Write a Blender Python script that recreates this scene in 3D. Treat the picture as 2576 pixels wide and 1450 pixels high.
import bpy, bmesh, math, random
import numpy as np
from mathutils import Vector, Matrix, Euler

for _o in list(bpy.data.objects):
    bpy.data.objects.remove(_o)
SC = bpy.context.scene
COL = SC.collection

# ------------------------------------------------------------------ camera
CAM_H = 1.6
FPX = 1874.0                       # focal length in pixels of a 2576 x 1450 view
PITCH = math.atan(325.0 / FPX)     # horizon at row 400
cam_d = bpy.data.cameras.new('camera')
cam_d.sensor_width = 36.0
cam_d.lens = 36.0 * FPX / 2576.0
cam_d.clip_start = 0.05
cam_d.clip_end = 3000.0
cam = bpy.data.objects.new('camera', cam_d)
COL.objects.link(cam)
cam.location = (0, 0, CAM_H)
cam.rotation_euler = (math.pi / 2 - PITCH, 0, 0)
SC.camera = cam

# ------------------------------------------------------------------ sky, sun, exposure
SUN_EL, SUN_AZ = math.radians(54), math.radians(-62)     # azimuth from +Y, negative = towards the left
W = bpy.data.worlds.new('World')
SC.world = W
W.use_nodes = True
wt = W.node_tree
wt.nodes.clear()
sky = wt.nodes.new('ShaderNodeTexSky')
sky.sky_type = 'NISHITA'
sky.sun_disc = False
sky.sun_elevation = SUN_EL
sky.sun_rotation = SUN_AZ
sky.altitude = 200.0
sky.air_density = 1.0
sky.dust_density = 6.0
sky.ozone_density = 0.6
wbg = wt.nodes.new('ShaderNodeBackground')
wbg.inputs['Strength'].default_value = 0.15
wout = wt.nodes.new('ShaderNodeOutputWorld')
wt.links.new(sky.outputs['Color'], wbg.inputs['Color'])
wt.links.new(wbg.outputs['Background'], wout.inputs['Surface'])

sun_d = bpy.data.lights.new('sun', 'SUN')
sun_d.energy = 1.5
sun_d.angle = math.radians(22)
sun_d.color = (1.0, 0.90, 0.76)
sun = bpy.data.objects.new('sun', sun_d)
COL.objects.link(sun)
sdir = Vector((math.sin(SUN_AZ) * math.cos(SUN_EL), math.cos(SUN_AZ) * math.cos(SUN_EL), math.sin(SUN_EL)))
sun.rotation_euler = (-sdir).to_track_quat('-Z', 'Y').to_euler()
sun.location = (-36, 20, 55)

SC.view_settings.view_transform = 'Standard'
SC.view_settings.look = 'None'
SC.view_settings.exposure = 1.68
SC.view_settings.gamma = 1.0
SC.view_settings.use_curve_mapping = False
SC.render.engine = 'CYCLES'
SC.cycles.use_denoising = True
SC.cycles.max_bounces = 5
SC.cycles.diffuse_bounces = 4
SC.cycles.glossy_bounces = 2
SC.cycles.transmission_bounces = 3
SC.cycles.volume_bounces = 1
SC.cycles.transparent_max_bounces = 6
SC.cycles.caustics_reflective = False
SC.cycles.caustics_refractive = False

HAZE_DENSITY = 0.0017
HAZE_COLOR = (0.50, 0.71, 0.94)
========
Return all of the data precisely as it appears.

Write a Blender Python script that recreates this scene in 3D. Treat the picture as 2576 pixels wide and 1450 pixels high.
import bpy, bmesh, math, random
import numpy as np
from mathutils import Vector, Matrix, Euler

for _o in list(bpy.data.objects):
    bpy.data.objects.remove(_o)
SC = bpy.context.scene
COL = SC.collection

# ------------------------------------------------------------------ camera
CAM_H = 1.6
FPX = 1874.0                       # focal length in pixels of a 2576 x 1450 view
PITCH = math.atan(325.0 / FPX)     # horizon at row 400
cam_d = bpy.data.cameras.new('camera')
cam_d.sensor_width = 36.0
cam_d.lens = 36.0 * FPX / 2576.0
cam_d.clip_start = 0.05
cam_d.clip_end = 3000.0
cam = bpy.data.objects.new('camera', cam_d)
COL.objects.link(cam)
cam.location = (0, 0, CAM_H)
cam.rotation_euler = (math.pi / 2 - PITCH, 0, 0)
SC.camera = cam

# ------------------------------------------------------------------ sky, sun, exposure
SUN_EL, SUN_AZ = math.radians(54), math.radians(-62)     # azimuth from +Y, negative = towards the left
W = bpy.data.worlds.new('World')
SC.world = W
W.use_nodes = True
wt = W.node_tree
wt.nodes.clear()
sky = wt.nodes.new('ShaderNodeTexSky')
sky.sky_type = 'NISHITA'
sky.sun_disc = False
sky.sun_elevation = SUN_EL
sky.sun_rotation = SUN_AZ
sky.altitude = 200.0
sky.air_density = 1.0
sky.dust_density = 6.0
sky.ozone_density = 0.6
wbg = wt.nodes.new('ShaderNodeBackground')
wbg.inputs['Strength'].default_value = 0.15
wout = wt.nodes.new('ShaderNodeOutputWorld')
wt.links.new(sky.outputs['Color'], wbg.inputs['Color'])
wt.links.new(wbg.outputs['Background'], wout.inputs['Surface'])

sun_d = bpy.data.lights.new('sun', 'SUN')
sun_d.energy = 1.5
sun_d.angle = math.radians(22)
sun_d.color = (1.0, 0.90, 0.76)
sun = bpy.data.objects.new('sun', sun_d)
COL.objects.link(sun)
sdir = Vector((math.sin(SUN_AZ) * math.cos(SUN_EL), math.cos(SUN_AZ) * math.cos(SUN_EL), math.sin(SUN_EL)))
sun.rotation_euler = (-sdir).to_track_quat('-Z', 'Y').to_euler()
sun.location = (-36, 20, 55)

SC.view_settings.view_transform = 'Standard'
SC.view_settings.look = 'None'
SC.view_settings.exposure = 1.68
SC.view_settings.gamma = 1.0
SC.view_settings.use_curve_mapping = False
SC.render.engine = 'CYCLES'
SC.cycles.use_denoising = True
SC.cycles.max_bounces = 5
SC.cycles.diffuse_bounces = 4
SC.cycles.glossy_bounces = 2
SC.cycles.transmission_bounces = 3
SC.cycles.volume_bounces = 1
SC.cycles.transparent_max_bounces = 6
SC.cycles.caustics_reflective = False
SC.cycles.caustics_refractive = False

HAZE_DENSITY = 0.0017
HAZE_COLOR = (0.50, 0.71, 0.94)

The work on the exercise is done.